• **Written exercise**: Leaving the pictures out, print the lines from the first line of the listing through the line containing "scene.camera = cam", exactly as they read, and no others.

• **Data lines**:

— start —

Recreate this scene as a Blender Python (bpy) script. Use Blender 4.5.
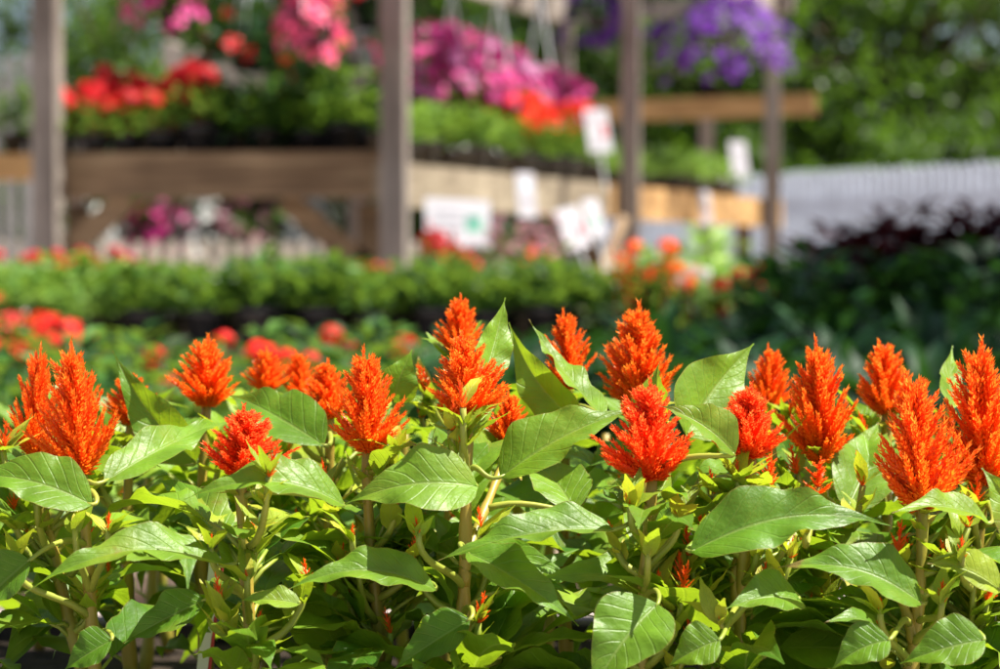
import bpy, math, random
from mathutils import Vector, Matrix, noise
R = math.radians
PI = math.pi
random.seed(7)
for o in list(bpy.data.objects):
    bpy.data.objects.remove(o)
scene = bpy.context.scene
col = scene.collection

# ------------------------------------------------------------------ camera
CAMZ, PITCH, FPX = 0.45, R(1.99), 2119.0
cd = bpy.data.cameras.new('camera')
cam = bpy.data.objects.new('camera', cd)
col.objects.link(cam)
cam.location = (0, 0, CAMZ)
cam.rotation_euler = (R(90) - PITCH, 0, 0)
cd.sensor_width = 23.6
cd.lens = 50.0
cd.clip_start = 0.02
cd.clip_end = 2000
cd.dof.use_dof = True
cd.dof.focus_distance = 1.06
cd.dof.aperture_fstop = 5.5
cd.dof.aperture_blades = 9
scene.camera = cam

# ------------------------------------------------------------------ sky + sun
SUN = Vector((0.48, -0.02, 0.87)).normalized()
elev = math.asin(SUN.z)
az = math.atan2(SUN.x, SUN.y)
w = bpy.data.worlds.new('World')
scene.world = w
w.use_nodes = True
nt = w.node_tree
bg = nt.nodes['Background']
sky = nt.nodes.new('ShaderNodeTexSky')
sky.sky_type = 'NISHITA'
sky.sun_disc = False
sky.sun_elevation = elev
sky.sun_rotation = az
sky.air_density = 1.0
sky.dust_density = 2.0
nt.links.new(sky.outputs[0], bg.inputs[0])
bg.inputs[1].default_value = 0.05
sd = bpy.data.lights.new('sun', 'SUN')
sd.energy = 5.0
sd.angle = R(0.53)
sd.color = (1.0, 0.95, 0.86)
so = bpy.data.objects.new('sun', sd)
col.objects.link(so)
so.rotation_euler = (-SUN).to_track_quat('-Z', 'Y').to_euler()
so.location = SUN * 30
vs = scene.view_settings
vs.view_transform = 'Standard'
vs.look = 'None'
vs.exposure = 1.3
vs.gamma = 1.0
scene.cycles.max_bounces = 8
scene.cycles.transparent_max_bounces = 8
scene.cycles.sample_clamp_indirect = 6.0


def P(px, py, Y):
    """a point of the place seen at photo pixel (px, py) at ground distance Y"""
    u = (px - 500) / FPX
    v = (334.5 - py) / FPX
    c, s = math.cos(PITCH), math.sin(PITCH)
    d = Vector((u, c + v * s, -s + v * c))
    return Vector((0, 0, CAMZ)) + d * (Y / d.y)


def proj(p):
    c, s = math.cos(PITCH), math.sin(PITCH)
    q = p - Vector((0, 0, CAMZ))
    dep = q.y * c - q.z * s
    up = q.y * s + q.z * c
    return 500 + FPX * q.x / dep, 334.5 - FPX * up / dep


# ------------------------------------------------------------------ mesh builder
class MB:
    def __init__(self):
        self.v, self.f, self.uv, self.t, self.m = [], [], [], [], []

    def add(self, vs, fs, uv=None, t=0.5, mi=0):
        b = len(self.v)
        self.v.extend([tuple(x) for x in vs])
        self.uv.extend(uv if uv else [(0.0, 0.0)] * len(vs))
        self.t.extend(t if isinstance(t, list) else [t] * len(vs))
        for f in fs:
            self.f.append(tuple(i + b for i in f))
            self.m.append(mi)

    def box(self, c, s, rot=None, t=0.5, mi=0):
        c = Vector(c)
        x, y, z = s[0] / 2, s[1] / 2, s[2] / 2
        vs = [Vector((i * x, j * y, k * z)) for k in (-1, 1) for j in (-1, 1) for i in (-1, 1)]
        if rot is not None:
            vs = [rot @ q for q in vs]
        self.add([q + c for q in vs],
                 [(0, 2, 3, 1), (4, 5, 7, 6), (0, 1, 5, 4), (2, 6, 7, 3), (0, 4, 6, 2), (1, 3, 7, 5)], None, t, mi)

    def beam(self, a, b, wd, h, up=Vector((0, 0, 1)), t=0.5, mi=0):
        """timber from a to b; wd across, h along up"""
        a, b = Vector(a), Vector(b)
        d = (b - a)
        L = d.length
        d.normalize()
        sx = d.cross(up).normalized()
        uz = sx.cross(d).normalized()
        rot = Matrix((d, sx, uz)).transposed()
        self.box((a + b) / 2, (L, wd, h), rot, t, mi)

    def tube(self, pts, rad, n=8, t=0.5, mi=0, cap=True):
        pts = [Vector(p) for p in pts]
        if not isinstance(rad, (list, tuple)):
            rad = [rad] * len(pts)
        ref = Vector((0.3, 1, 0.1)).normalized()
        vs, uv = [], []
        for i, p in enumerate(pts):
            d = (pts[min(i + 1, len(pts) - 1)] - pts[max(i - 1, 0)])
            d = d.normalized() if d.length > 1e-9 else Vector((0, 0, 1))
            a = d.cross(ref)
            if a.length < 1e-3:
                a = d.cross(Vector((1, 0, 0)))
            a.normalize()
            b = d.cross(a)
            for k in range(n):
                th = 2 * PI * k / n
                vs.append(p + (a * math.cos(th) + b * math.sin(th)) * rad[i])
                uv.append((i / max(1, len(pts) - 1), k / n))
        fs = []
        for i in range(len(pts) - 1):
            for k in range(n):
                fs.append((i * n + k, i * n + (k + 1) % n, (i + 1) * n + (k + 1) % n, (i + 1) * n + k))
        if cap:
            fs.append(tuple(range(n - 1, -1, -1)))
            fs.append(tuple((len(pts) - 1) * n + k for k in range(n)))
        self.add(vs, fs, uv, t, mi)

    def lathe(self, prof, n=20, c=(0, 0, 0), t=0.5, mi=0):
        c = Vector(c)
        vs = []
        for r, z in prof:
            for k in range(n):
                th = 2 * PI * k / n
                vs.append(c + Vector((r * math.cos(th), r * math.sin(th), z)))
        fs = []
        for i in range(len(prof) - 1):
            for k in range(n):
                fs.append((i * n + k, i * n + (k + 1) % n, (i + 1) * n + (k + 1) % n, (i + 1) * n + k))
        self.add(vs, fs, None, t, mi)

    def build(self, name, mats, parent=None, smooth=False):
        me = bpy.data.meshes.new(name)
        me.from_pydata(self.v, [], self.f)
        uvl = me.uv_layers.new(name='UVMap')
        li = [0] * len(me.loops)
        me.loops.foreach_get('vertex_index', li)
        flat = []
        for i in li:
            flat.extend(self.uv[i])
        uvl.data.foreach_set('uv', flat)
        at = me.attributes.new('tint', 'FLOAT', 'POINT')
        at.data.foreach_set('value', self.t)
        if not isinstance(mats, (list, tuple)):
            mats = [mats]
        for m in mats:
            me.materials.append(m)
        me.polygons.foreach_set('material_index', self.m)
        if smooth:
            me.polygons.foreach_set('use_smooth', [True] * len(me.polygons))
        me.update()
        o = bpy.data.objects.new(name, me)
        col.objects.link(o)
        if parent is not None:
            o.parent = parent
        return o


def tag(o, label=None, cat=None, group=None, kind=None):
    if label:
        o['label'] = label
    if cat:
        o['category'] = cat
    if group:
        o['group'] = group
    if kind:
        o['kind'] = kind
    return o


def thing(name, label, cat, loc=(0, 0, 0), rz=0.0, group=None):
    o = bpy.data.objects.new(name, None)
    o.empty_display_size = 0.05
    col.objects.link(o)
    o.location = loc
    o.rotation_euler = (0, 0, rz)
    return tag(o, label, cat, group)


KIDS = {}


def kids(o):
    return [c for c in bpy.data.objects if c.parent is o]


def dup(root, loc, rz=0.0, s=1.0, label=None, group=None, tree=None):
    """copy a thing with its parts and their sub-parts"""
    if root.name not in KIDS:
        KIDS[root.name] = [(c, kids(c)) for c in kids(root)]
    r = root.copy()
    col.objects.link(r)
    r.location = loc
    r.rotation_euler = (0, 0, rz)
    r.scale = (s, s, s) if not isinstance(s, (tuple, list)) else s
    if label:
        r['label'] = label
    if group:
        r['group'] = group
    for c, g in KIDS[root.name]:
        cc = c.copy()
        col.objects.link(cc)
        cc.parent = r
        for q in g:
            qq = q.copy()
            col.objects.link(qq)
            qq.parent = cc
    return r


# ------------------------------------------------------------------ materials
def mat(name):
    m = bpy.data.materials.new(name)
    m.use_nodes = True
    n = m.node_tree.nodes
    n.clear()
    return m, n, m.node_tree.links


def N(n, typ, **kw):
    x = n.new(typ)
    for k, v in kw.items():
        setattr(x, k, v)
    return x


def ramp(n, stops):
    r = n.new('ShaderNodeValToRGB')
    cr = r.color_ramp
    while len(cr.elements) < len(stops):
        cr.elements.new(0.5)
    for e, (p, c) in zip(cr.elements, stops):
        e.position = p
        e.color = (*c, 1)
    return r


def math_node(n, l, op, a, b=None, c=None):
    x = n.new('ShaderNodeMath')
    x.operation = op
    for i, q in enumerate((a, b, c)):
        if q is None:
            continue
        if isinstance(q, (int, float)):
            x.inputs[i].default_value = q
        else:
            l.new(q, x.inputs[i])
    return x.outputs[0]


def mix_rgb(n, l, fac, a, b, typ='MIX'):
    x = n.new('ShaderNodeMix')
    x.data_type = 'RGBA'
    x.blend_type = typ
    for s, q in ((x.inputs[0], fac), (x.inputs[6], a), (x.inputs[7], b)):
        if isinstance(q, (int, float)):
            s.default_value = q
        elif isinstance(q, tuple):
            s.default_value = (*q, 1)
        else:
            l.new(q, s)
    return x.outputs[2]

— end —

• **Full solution**:
Recreate this scene as a Blender Python (bpy) script. Use Blender 4.5.
import bpy, math, random
from mathutils import Vector, Matrix, noise
R = math.radians
PI = math.pi
random.seed(7)
for o in list(bpy.data.objects):
    bpy.data.objects.remove(o)
scene = bpy.context.scene
col = scene.collection

# ------------------------------------------------------------------ camera
CAMZ, PITCH, FPX = 0.45, R(1.99), 2119.0
cd = bpy.data.cameras.new('camera')
cam = bpy.data.objects.new('camera', cd)
col.objects.link(cam)
cam.location = (0, 0, CAMZ)
cam.rotation_euler = (R(90) - PITCH, 0, 0)
cd.sensor_width = 23.6
cd.lens = 50.0
cd.clip_start = 0.02
cd.clip_end = 2000
cd.dof.use_dof = True
cd.dof.focus_distance = 1.06
cd.dof.aperture_fstop = 5.5
cd.dof.aperture_blades = 9
scene.camera = cam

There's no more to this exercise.